JoAnne Carner, shooting for her fourth consecutive victory on the LPGA tour in Las Vegas this week, has the unlikely pair of cool Sam Snead and fiery Billy Martin to thank for her recent successes.

"I don't understand what I'm doing right. I just hope I don't wake up," Carner joked over the telephone from Las Vegas Thursday before teeing off in the LPGA National Pro-Am.

Carner has won four tournaments this year, the last three in a row, and golf fans are already speculating on whether she can beat Nancy Lopez-Melton's LPGA record of five consecutive wins in 1978.

"That's three tournaments away. I can't think that far ahead," said Carner, who credits the change in her "mental attitude" toward the game largely to Martin, who has gained a reputation in baseball as an expert on the subject.

At a 1974 dinner party, Carner recalled, her game was in a slump so she and the now-manager of the Oakland A's "sat down and talked about my mental attitude. I said, "I can't get aggressive,' and he just really got on me. He chewed me up one side and down the other.

"That's what it took. He made me just face the fact that I was more frightened than anything. When somebody pinpoints you, you finally have to admit that you're afraid to shoot 80 and things like that.

"But the main thing I got out of that lesson was that my practice was wrong. I was spending an hour practicing and analyzing every shot while I was doing it, and then going to the first tee and expecting to stop any analyzing from that point on."

Martin told her to just play, to stop overanalyzing. "So now I use the warmup strictly to loosen the muscles," Carner said. "The basic problem of all rookies and players who get in trouble is that they analyze every shot, every swing."

Carner won 20 tournaments from 1974 until 1979, when an injury forced her off the circuit for most of the year.

While vacationing with her husband, Don, at their Tennessee home in the Great Smoky Mountains, a trail bike she was riding skidded on a rain-drenched clay road. She jammed both wrists, forcing her off the tour.

In the process of recovering, she said, she gained 45 pounds and her game suffered as much as her waistline. "I decided I had to get back playing and even dieted in the first tournament," she said, now 17 pounds trimmer.
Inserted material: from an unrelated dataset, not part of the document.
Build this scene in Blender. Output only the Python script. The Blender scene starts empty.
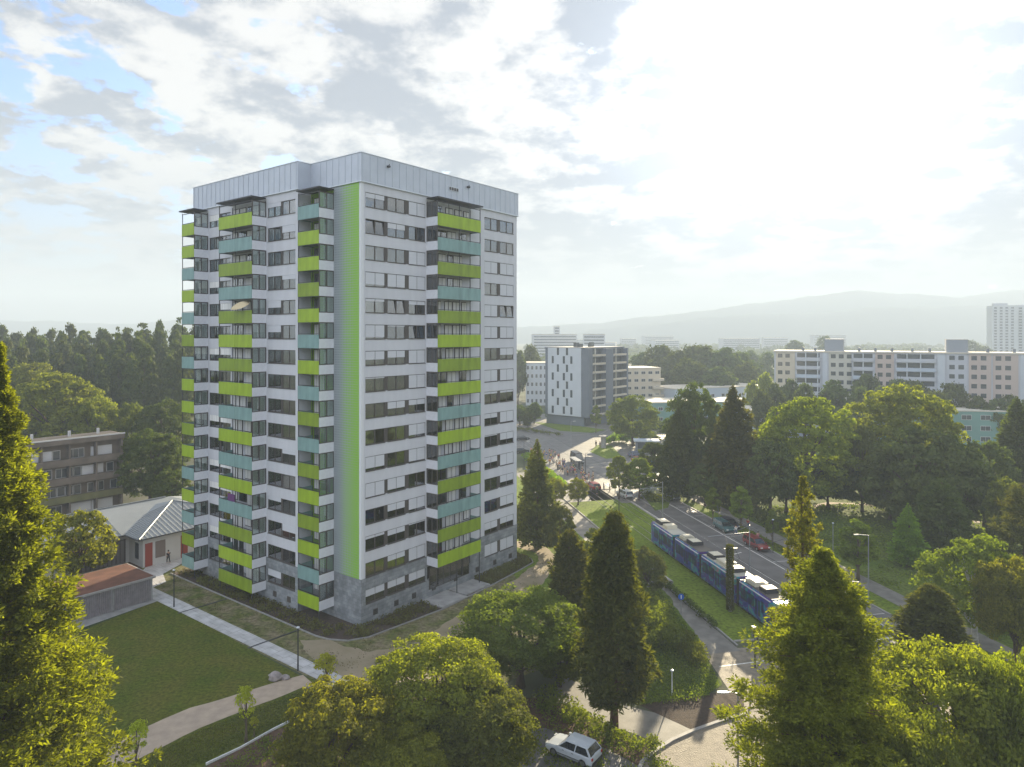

"I had to take naps because I'd get so tired carrying all that weight around."

While Carner worked on her diet, Snead began working on her swing in January.

She turned to Snead "in desperation," she said. "I was getting to where I was slugging the ball all the time and I knew you just can't do that and continue to play golf for a long period of time.

"And, of course, the smoothest swinger I know is Sam Snead. I've known him for quite a while and my husband has known him a long period of time. They used to hunt and fish together. So Don called Sam up and said, 'She's desperate. She needs help. She's all screwed up.'

"And he very nicely helped me. Normally, he doesn't teach anybody. I think he did it as a favor, but also because one golfer hates to see another go haywire.

"Basically, my flaw is that I break too quickly on the backswing so I lose a lot of distance and accuracy.

"But I worked real hard before the tour started in January and it's all sort of falling into place now. I've got a lot of confidence and am basically doing everything fairly well, but not really excelling in any one thing . . .

"I can play the shots when I need to. When the pressure's on, I seem to be able to produce now. In previous years, I'd tend to make it (a shot) every once in a while but I seem to get it more often now."

Or at least enough to have won the Whirlpool tourney in Deerfield Beach, Fla., the Bent Tree in Sarasota, Fla., the Sunstar Classic in Los Angeles, and, last week, the Honda Civic Classic at Rancho Bernardo, Calif. If Carner wins this week, she will need to win the Kemper Open in Costa Mesa, Calif., next week to tie Lopez-Melton's record.

Of press accounts that there is hostility between her and Lopez, Carner said, "There is no feud. We enjoy playing with each other and against one another."

Carner, 41 on April 4, has another goal. With her $72,886 in winnings this year, she is almost at the $723,000 mark for career earnings and is aiming for $1 million.